Videos included workshops on college financing and decision-making, career advice from professionals across the field, from stage management to costume design, and even a relaxing tai-chi mini-workshop.

While most of the workshops were geared toward students, parents also received resources to help support their children’s artistic aspirations. “The more information I receive regarding different types of careers, college majors and financing, activities, and training available for my daughter to grow, learn, and succeed, the better equipped I feel to best support her future endeavors,” said Valenzuela’s mother, Jackie. “Frankly, my impetus to participate in these types of activities has been to support my daughter’s interest in the arts. However, as a mid-career professional, these workshops and programming also help me understand what other professional opportunities I’d like to pursue in the future.”

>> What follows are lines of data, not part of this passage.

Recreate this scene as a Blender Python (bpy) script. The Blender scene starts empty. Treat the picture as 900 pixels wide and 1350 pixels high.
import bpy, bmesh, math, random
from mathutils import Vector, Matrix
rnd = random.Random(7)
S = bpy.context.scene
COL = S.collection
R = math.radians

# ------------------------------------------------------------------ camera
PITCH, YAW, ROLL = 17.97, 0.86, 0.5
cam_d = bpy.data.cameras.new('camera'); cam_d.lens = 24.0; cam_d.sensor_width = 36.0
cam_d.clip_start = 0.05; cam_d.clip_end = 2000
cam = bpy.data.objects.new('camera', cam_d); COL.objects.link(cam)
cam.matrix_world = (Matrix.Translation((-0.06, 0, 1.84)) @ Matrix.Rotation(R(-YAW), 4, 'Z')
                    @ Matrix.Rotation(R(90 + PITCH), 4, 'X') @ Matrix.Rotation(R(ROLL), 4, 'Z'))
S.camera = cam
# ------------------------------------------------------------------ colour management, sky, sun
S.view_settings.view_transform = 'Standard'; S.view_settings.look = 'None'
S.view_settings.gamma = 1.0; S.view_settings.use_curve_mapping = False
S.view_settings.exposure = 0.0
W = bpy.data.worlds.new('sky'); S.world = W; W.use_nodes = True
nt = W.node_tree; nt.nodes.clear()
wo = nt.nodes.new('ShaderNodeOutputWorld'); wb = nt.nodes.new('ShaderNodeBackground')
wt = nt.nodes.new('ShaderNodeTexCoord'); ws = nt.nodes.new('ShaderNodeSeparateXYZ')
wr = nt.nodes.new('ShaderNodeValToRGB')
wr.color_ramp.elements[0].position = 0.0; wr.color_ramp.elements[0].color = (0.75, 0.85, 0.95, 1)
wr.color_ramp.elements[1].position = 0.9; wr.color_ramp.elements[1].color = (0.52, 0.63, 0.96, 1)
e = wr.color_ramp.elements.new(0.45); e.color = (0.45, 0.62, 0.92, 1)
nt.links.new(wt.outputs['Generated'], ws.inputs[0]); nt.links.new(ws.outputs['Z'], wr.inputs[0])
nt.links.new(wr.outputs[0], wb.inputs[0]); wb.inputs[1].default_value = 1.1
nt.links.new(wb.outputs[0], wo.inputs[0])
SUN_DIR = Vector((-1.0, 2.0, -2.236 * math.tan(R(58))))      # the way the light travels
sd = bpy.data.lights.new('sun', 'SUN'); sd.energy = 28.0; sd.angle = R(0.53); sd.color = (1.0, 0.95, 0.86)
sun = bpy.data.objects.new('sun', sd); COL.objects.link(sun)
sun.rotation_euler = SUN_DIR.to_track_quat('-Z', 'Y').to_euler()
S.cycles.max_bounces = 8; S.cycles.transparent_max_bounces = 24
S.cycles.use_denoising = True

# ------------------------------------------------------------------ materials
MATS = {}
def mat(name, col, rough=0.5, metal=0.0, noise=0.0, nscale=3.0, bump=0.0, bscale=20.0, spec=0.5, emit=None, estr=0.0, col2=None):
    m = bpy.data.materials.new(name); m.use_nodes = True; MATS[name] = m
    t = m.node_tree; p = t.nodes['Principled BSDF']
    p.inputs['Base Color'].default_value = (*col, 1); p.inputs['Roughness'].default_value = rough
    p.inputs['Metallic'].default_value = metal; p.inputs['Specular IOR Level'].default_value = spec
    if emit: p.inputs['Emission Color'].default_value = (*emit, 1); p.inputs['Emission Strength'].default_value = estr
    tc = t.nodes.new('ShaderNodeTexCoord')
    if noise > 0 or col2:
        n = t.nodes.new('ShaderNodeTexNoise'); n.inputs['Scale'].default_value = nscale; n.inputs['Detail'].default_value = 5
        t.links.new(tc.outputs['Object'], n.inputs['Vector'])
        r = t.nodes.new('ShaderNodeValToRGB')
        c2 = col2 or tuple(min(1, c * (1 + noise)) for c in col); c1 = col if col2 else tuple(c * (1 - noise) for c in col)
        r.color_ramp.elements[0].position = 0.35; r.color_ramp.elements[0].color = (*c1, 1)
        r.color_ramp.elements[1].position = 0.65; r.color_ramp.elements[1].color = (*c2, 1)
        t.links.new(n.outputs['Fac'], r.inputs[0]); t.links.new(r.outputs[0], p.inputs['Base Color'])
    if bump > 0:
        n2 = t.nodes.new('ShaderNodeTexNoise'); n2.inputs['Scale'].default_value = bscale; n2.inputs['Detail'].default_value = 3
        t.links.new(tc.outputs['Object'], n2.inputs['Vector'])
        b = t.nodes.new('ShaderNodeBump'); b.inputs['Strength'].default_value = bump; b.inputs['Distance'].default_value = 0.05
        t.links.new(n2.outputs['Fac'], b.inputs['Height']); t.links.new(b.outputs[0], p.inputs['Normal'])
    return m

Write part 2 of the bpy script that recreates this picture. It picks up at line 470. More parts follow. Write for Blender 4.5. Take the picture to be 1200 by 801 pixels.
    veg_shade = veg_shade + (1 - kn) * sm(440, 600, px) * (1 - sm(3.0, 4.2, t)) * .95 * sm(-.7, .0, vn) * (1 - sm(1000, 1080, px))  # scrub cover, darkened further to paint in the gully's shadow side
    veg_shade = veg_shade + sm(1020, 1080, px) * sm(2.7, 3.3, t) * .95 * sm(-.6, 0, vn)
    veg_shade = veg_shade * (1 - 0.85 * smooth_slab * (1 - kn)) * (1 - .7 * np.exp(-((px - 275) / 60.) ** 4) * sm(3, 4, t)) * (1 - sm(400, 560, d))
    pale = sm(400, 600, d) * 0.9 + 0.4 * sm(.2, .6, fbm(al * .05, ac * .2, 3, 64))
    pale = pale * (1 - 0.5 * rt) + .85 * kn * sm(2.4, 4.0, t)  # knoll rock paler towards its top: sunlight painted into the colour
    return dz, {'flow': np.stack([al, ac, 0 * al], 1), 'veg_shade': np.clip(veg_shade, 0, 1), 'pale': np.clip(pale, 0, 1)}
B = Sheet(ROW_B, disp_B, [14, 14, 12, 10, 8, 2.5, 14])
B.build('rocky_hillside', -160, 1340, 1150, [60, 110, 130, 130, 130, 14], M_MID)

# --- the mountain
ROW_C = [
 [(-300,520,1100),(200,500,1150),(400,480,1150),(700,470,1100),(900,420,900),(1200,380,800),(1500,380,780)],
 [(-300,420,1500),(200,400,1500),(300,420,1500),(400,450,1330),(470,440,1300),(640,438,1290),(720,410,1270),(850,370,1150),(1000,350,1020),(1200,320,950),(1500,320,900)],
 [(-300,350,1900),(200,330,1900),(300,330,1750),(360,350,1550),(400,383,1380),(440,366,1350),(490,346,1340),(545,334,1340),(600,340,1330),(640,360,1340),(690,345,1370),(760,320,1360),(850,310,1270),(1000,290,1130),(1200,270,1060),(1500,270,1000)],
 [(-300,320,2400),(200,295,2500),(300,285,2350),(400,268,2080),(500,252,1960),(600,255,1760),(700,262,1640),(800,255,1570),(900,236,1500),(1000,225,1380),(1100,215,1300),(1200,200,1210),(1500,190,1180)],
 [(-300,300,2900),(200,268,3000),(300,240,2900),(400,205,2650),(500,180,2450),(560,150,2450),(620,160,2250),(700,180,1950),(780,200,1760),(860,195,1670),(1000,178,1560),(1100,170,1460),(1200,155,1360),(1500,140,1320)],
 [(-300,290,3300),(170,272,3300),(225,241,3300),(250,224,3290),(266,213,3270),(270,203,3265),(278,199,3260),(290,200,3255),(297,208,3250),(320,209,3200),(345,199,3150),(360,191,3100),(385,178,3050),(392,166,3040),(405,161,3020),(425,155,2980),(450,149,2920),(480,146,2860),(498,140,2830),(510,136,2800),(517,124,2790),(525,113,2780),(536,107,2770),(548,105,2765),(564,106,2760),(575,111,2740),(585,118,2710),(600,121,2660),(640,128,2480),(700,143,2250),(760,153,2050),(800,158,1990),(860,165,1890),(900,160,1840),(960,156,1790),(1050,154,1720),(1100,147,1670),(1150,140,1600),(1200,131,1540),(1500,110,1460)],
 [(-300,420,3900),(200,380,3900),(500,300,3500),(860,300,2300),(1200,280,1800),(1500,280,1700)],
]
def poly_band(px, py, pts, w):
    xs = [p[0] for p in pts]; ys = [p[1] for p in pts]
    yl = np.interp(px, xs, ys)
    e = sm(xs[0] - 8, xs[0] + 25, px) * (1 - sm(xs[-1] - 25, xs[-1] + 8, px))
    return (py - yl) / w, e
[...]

And in some ways, the virtual nature of the program provided more benefits than an in-person fair would have, allowing for participants from across the country to join in and giving everyone a digital resource archive. Plus, “having a space to pay close attention and having these resources so accessible made it easy for me,” said Cielo Valenzuela.

And although it wasn’t what we originally planned, the experience has provided us with a glimpse into the future of online arts programming. “Even before it happened, we have wanted to integrate in-person and virtual programming,” Schenkkan said. “Including online programming expands the capacity and accessibility for a lot of the work that we’re doing. This experience will change everything about the way we work, and those changes will be for the better.”